Kanca sieht zwei Gründe für den Boom: Zum einen produziert die türkische Autoindustrie gerade sehr viele Fahrzeuge, kann den Markt zu befriedigen. Und: Die Menschen haben erkannt, dass "je eher sie kaufen, desto weniger verliert ihr Geld an Wert", so der Wirtschaftsboss. "Wir kaufen teuer und verkaufen teuer", sagt ein Neuwagenkunde auf Nachfrage im Autogeschäft.
Verunsicherte Verbraucher
Aus Angst vor der Geldentwertung und der Inflation gehen viele Türken an ihre Bargeldreserven. Verunsicherung schafft auch die Steuererhöhung von Anfang Juli. Der Steuersatz für Waren und Dienstleistungen ist mittlerweile auf 20 Prozent gestiegen. Die türkische Lira hat innerhalb eines Jahre fast 70 Prozent an Wert verloren. Die Inflation beträgt offiziell 38 Prozent, nach Schätzung von Währungsexperten des unabhängigen Institutes ENAG aber 108 Prozent.
Deshalb wollen viele Türken in Sachwerte investieren, und da sind Automobile sehr gefragt. Am liebsten wird bar gezahlt, denn in der Wirtschaftskrise sind Kredite kaum zu haben - und wenn, dann liegt der Kreditzins weit über dem Leitzins von mittlerweile 15 Prozent.

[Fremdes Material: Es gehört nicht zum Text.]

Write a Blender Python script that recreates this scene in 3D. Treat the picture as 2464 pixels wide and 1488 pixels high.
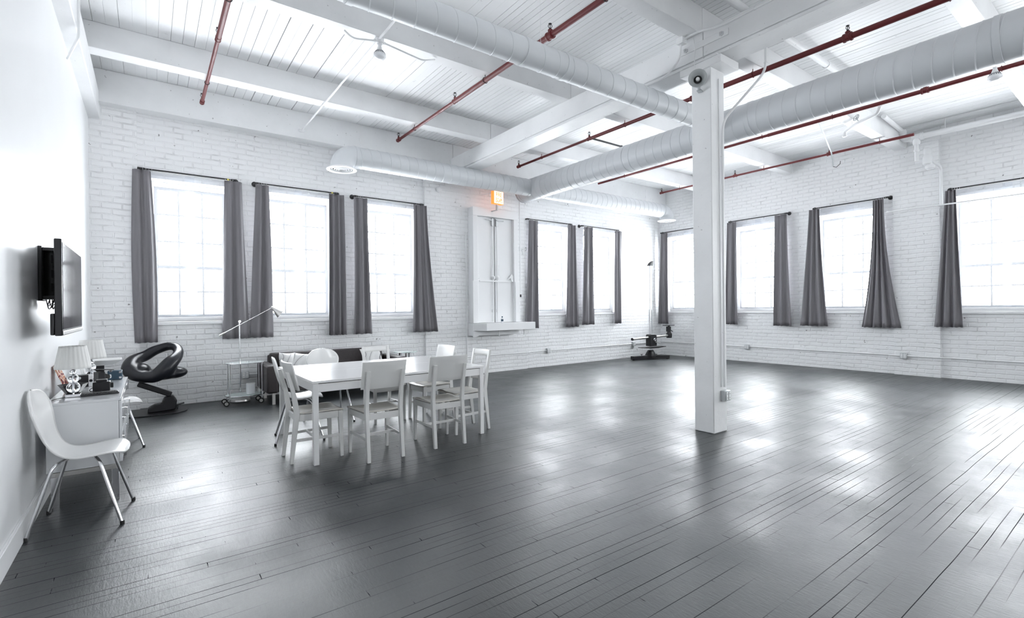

Luxussteuer verteuert die Neuwagen
Autos sind in der Türkei teuer - wesentlich teurer als in Deutschland. Dazu hat auch die Regierung, die immer Geld braucht, beigetragen: Vor zwei Jahre führte Präsident Recep Tayyip Erdogan eine Luxussteuer ein. Die gilt auch für Neuwagen. Die Höhe dieser sogenannten ÖTV hängt vom Hubraum des Motors ab und kann bis zu 50 Prozent des Kaufpreises betragen. Vor allem große Autos aus dem Ausland werden dadurch deutlich teurer.
TAYSAD-Manager Kanca sieht bei den Autoherstellern dennoch gerade goldene Zeiten. Die Menschen wollten kaufen, und die Hersteller könnten die Preise deshalb immer weiter nach oben schrauben, sagt er im ARD-Interview.
Überhitzter Gebrauchtwagen-Markt
Doch nicht nur Neuwagen sind begehrt. Die Türken kaufen seit längerem Autos aller Art - zu fast jedem Preis - und verkaufen sie dann mit großem Gewinn weiter, oft zu deutlich höheren Preisen. Das Auto wird zum Anlage- und Spekulationsobjekt. Die Preisspirale dreht sich immer weiter nach oben.
Der Markt ist so stark überhitzt, dass nun sogar ein Gesetz dagegen verabschiedet worden ist. Es untersagt, dass der Preis von Gebrauchtwagen über dem von Neuwagen liegt. Wer dagegen verstößt, muss eine Geldstrafe von bis zu 300.000 Lira befürchten - umgerechnet etwa 10.000 Euro. Das alles gilt seit dem 15. Juli.